If you don't sell your art over ten million, you're a NOBODY. That's what the market says, and the market is never wrong. By that criterion, the Old Masters are NOBODIES. Three years ago, a Botticelli came on the market - a very, very rare event - and it sold for...$ 6 millions. Yes, that's not a typo: SIX million.

Now who's the greatest painter that ever was? Rembrandt? More or less. He's got to be up there in that rarified circle with Botticelli, Leonardo da Vinci, Michelangelo, Caravaggio, El Greco, Goya, Rubens and a few others (not very many, surely). Last week a self portrait sold for...$30.1 million at Christie's in New York.

That's less than Andy Warhol. And that's the point, isn't it? That's what the market says: Rembrandt is worth less than Andy Warhol.

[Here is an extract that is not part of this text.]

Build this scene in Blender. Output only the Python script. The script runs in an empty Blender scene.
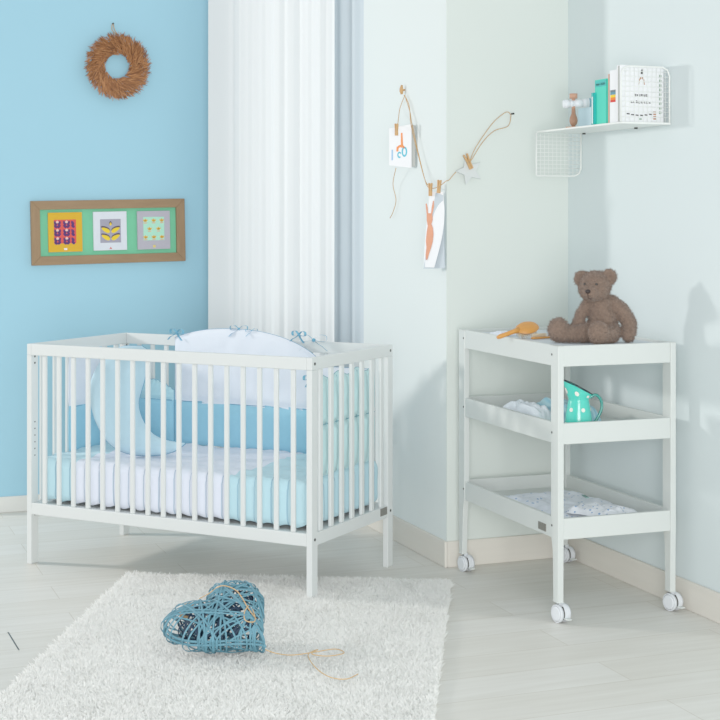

Of course, one has to consider the specifics of this particular work of art.This Rembrandt was an Old Master with a problem. It sold at the lower estimate, because people were afraid it would be hard to restore (the varnish looked bad). But with Contemporary Art, there are no such fears - not ever. Some of the art falls to pieces - in fact, it is conceived as such from the very start: it uses dirt, or textiles or fresh fruits as a material; it is meant to fall to pieces - yet that doesn't stop anyone from paying top prices. The difficulties of restoration or maintenance are NEVER a consideration, and certainly not a problem.

You tell me what is the explanation for this astounding string of aberrations?